The Eurozone established a precedent for formal institutional differentiation within the EU, where some member states exercise decision-making authority others don’t possess. Mr Guinea argues the same cost-benefit logic that led Bulgaria to adopt the euro this year can apply to defense cooperation or capital markets integration. “It’s an imperfect approach, but it’s a way forward,” he acknowledges: “What is the phrase, perfect is the enemy of the good?”

Where Oscar Guinea sees real potential is in flexibility beyond EU membership itself. “On defense, for instance, it might actually be more flexible than the EU, but might also include the UK,” he suggests. “Slovakia or Hungary might want out, but the UK wants in,” he continued. He described it as “circles within circles rather than circles rather than disconnected circles outside.” A perspective that implies the possibility of security arrangements that could bring London back into European defense structures while accommodating members uncomfortable with deeper military integration.

Already in the treaties

MEP Lukas Sieper (NI/DEU) provides the institutional answer to why multi-speed Europe shouldn’t be controversial: it’s written into the treaties. Enhanced Cooperation mechanisms allow member states “who want to progress the European project, but know that they cannot get the majority on board, to do it with a smaller group as long as it does not contradict the general trajectory of the Union,” MEP Sieper said. When Germany’s proposal emerged, Sieper was happy, thinking to himself, “They are capable, actually, they are capable of reading the room.”
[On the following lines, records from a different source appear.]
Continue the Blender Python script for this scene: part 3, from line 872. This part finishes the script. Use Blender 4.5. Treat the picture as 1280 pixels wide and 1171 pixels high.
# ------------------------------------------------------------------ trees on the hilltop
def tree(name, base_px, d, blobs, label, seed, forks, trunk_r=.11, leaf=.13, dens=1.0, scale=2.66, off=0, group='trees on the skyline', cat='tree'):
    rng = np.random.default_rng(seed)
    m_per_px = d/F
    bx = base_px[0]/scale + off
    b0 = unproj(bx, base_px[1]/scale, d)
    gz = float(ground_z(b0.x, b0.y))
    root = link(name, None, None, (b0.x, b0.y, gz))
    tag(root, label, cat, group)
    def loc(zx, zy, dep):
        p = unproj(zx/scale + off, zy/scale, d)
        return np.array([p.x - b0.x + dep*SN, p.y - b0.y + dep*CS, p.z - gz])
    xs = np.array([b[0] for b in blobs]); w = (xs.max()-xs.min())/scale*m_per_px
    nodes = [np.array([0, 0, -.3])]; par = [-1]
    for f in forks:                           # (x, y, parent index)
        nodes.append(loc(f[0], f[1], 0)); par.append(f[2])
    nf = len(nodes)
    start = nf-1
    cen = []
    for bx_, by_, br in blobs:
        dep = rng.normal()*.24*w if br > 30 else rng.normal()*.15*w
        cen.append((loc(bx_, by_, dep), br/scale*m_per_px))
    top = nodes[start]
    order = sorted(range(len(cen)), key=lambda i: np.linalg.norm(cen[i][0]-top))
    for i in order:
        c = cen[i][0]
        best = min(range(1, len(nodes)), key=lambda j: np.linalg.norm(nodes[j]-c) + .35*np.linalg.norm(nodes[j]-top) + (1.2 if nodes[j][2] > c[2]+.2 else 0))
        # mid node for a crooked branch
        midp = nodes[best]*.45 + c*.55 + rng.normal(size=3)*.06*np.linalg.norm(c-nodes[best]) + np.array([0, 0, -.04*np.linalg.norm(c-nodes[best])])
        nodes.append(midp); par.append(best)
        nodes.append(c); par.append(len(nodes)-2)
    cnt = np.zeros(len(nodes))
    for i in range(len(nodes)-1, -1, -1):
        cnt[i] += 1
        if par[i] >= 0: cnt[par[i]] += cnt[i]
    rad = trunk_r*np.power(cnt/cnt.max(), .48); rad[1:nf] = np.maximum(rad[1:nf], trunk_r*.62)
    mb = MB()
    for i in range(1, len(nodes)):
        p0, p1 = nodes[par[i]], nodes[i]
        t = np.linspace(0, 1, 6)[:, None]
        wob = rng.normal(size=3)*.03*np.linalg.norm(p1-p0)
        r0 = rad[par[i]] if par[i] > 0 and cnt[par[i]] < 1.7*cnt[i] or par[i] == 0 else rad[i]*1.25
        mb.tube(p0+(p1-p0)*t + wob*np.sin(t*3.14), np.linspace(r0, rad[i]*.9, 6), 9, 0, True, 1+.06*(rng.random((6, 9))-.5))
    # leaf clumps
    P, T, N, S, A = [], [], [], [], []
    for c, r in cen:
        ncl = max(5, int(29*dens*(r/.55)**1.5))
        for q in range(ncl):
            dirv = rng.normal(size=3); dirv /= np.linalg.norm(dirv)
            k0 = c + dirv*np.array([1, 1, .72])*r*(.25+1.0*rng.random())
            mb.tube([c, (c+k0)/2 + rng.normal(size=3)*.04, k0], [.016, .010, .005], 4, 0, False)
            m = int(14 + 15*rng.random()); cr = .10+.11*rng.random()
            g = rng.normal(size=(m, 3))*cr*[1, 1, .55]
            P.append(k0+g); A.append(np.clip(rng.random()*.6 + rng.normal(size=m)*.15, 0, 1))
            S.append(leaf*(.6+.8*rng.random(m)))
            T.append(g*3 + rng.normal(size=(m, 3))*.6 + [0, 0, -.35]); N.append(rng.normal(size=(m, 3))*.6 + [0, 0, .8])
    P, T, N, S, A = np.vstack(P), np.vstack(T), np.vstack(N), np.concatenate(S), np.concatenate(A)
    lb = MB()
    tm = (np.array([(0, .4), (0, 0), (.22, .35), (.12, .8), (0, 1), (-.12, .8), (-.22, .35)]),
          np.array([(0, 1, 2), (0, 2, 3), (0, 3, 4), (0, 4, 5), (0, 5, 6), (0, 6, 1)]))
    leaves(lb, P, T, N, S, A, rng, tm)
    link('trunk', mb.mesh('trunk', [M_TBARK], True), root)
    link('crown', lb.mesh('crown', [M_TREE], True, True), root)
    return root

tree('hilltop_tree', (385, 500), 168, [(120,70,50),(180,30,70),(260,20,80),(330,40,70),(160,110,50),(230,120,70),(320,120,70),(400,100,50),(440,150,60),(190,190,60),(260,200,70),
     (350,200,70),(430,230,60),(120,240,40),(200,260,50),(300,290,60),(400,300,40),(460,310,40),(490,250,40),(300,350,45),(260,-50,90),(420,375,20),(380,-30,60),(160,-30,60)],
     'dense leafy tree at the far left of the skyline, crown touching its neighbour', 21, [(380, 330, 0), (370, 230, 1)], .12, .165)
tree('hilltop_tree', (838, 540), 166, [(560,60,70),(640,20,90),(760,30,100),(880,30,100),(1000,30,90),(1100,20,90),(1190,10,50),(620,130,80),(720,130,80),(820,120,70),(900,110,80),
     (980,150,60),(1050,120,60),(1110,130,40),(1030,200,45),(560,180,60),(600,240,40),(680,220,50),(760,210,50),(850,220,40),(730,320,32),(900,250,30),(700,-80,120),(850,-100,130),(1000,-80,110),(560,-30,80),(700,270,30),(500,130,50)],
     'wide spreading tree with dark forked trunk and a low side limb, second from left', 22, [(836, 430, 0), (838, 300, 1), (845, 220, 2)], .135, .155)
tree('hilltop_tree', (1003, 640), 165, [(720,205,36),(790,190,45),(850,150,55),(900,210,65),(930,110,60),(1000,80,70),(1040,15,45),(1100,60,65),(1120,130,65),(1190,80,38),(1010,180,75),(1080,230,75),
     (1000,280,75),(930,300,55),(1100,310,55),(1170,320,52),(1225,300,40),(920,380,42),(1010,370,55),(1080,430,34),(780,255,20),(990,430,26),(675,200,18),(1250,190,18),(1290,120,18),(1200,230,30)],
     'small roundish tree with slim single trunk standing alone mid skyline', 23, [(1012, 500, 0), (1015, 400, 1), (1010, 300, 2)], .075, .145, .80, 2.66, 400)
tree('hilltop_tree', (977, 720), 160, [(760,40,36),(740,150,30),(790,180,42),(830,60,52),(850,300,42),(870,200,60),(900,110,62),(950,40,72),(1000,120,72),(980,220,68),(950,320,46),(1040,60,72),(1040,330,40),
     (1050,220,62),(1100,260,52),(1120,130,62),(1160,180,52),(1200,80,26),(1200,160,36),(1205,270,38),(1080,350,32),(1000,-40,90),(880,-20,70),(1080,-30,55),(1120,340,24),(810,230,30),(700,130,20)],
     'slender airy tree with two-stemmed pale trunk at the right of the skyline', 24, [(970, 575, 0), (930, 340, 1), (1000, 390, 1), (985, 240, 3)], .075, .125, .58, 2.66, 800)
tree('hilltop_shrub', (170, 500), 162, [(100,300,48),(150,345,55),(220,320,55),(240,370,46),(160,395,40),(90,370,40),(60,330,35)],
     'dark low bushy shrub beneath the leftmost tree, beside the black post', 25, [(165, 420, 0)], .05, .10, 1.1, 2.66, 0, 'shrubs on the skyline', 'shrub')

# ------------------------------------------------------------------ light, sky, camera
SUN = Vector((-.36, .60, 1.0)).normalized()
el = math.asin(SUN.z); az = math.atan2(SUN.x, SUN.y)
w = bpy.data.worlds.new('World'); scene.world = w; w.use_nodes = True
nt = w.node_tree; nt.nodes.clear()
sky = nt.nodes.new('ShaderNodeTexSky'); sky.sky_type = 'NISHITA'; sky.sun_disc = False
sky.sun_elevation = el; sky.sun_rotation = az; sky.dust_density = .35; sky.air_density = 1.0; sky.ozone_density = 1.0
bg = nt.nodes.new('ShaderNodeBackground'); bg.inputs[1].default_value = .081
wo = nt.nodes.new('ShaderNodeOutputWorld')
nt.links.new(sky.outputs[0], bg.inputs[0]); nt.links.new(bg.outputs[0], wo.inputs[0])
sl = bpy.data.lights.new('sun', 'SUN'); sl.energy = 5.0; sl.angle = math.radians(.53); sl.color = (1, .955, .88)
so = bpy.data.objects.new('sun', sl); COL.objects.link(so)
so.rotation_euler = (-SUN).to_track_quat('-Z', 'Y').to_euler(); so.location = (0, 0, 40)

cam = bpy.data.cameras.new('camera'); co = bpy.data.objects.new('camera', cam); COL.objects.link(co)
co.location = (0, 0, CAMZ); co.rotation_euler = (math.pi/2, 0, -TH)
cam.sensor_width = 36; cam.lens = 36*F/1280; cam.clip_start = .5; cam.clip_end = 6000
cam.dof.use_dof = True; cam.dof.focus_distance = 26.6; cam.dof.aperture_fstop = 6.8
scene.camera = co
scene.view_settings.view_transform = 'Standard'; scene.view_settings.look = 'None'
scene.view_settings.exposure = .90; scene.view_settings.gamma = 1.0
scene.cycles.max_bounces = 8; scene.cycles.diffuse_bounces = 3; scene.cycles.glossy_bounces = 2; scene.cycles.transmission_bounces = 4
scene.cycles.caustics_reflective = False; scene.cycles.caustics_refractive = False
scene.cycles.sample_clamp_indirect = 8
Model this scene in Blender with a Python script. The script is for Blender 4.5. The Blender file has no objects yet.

MEP Brando Benifei (S&D/ITA) is less impressed. Where Sieper sees belated recognition, Mr Benifei sees a long policy debate that has needed to come to fruition for some time. “They always say that…Do it,” he says bluntly. “It’s already been 20 years since we talked about the capital markets union. Why don’t we do something with the two-tier Europe, looking at how late we are?” he said. 

Brando Benifei’s frustration captures a deeper problem: the European Parliament has approved positions supporting differentiated integration for years, but implementation requires member state action. “I have been saying this for years. I’ve done what I could,” he says. “But I am not the prime minister of Italy or Spain. And they need to do it and not just have these finance ministers meetings.”

If the E6 format becomes another venue for communiqués without follow-through, it will reinforce rather than overcome European paralysis.

The real test

Germany’s push comes as Berlin allocates €82.69bn for the Bundeswehr in 2026, with an additional €25.5bn from a special defense fund—lending credibility to Klingbeil’s insistence that Berlin is serious. But the proposal carries risks. Smaller EU members already wary of Franco-German dominance may see the E6 as institutionalizing their second-tier status.

Mr Zuleeg warns: “If this is an attempt to create a core EU which moves forward, whereas the rest is more reluctant, I think that will fail because the differences are too big.”

Mr Guinea counters that necessity will drive action: “It’s part of becoming a more complex organisation with different sensitivities and also the difficulty to pass a new treaty. The countries need to move. And those who are willing to move, I think they will find a way to do it.”

The E6’s success will depend on whether it produces actual decisions rather than more meetings. Lars Klingbeil has already scheduled a follow-up at the next Eurogroup gathering, but if finance ministers convene repeatedly without committing resources, the format will join the long list of European initiatives that died quietly. If the E6 delivers—joint procurement, accelerated capital markets integration, coordinated defense investments—it could become the template for how Europe navigates an era where global threats move faster than consensus allows. The question isn’t whether Europe will be multi-speed: it already is. The question is whether it will manage that reality competently or pretend it doesn’t exist until the fiction becomes unsustainable.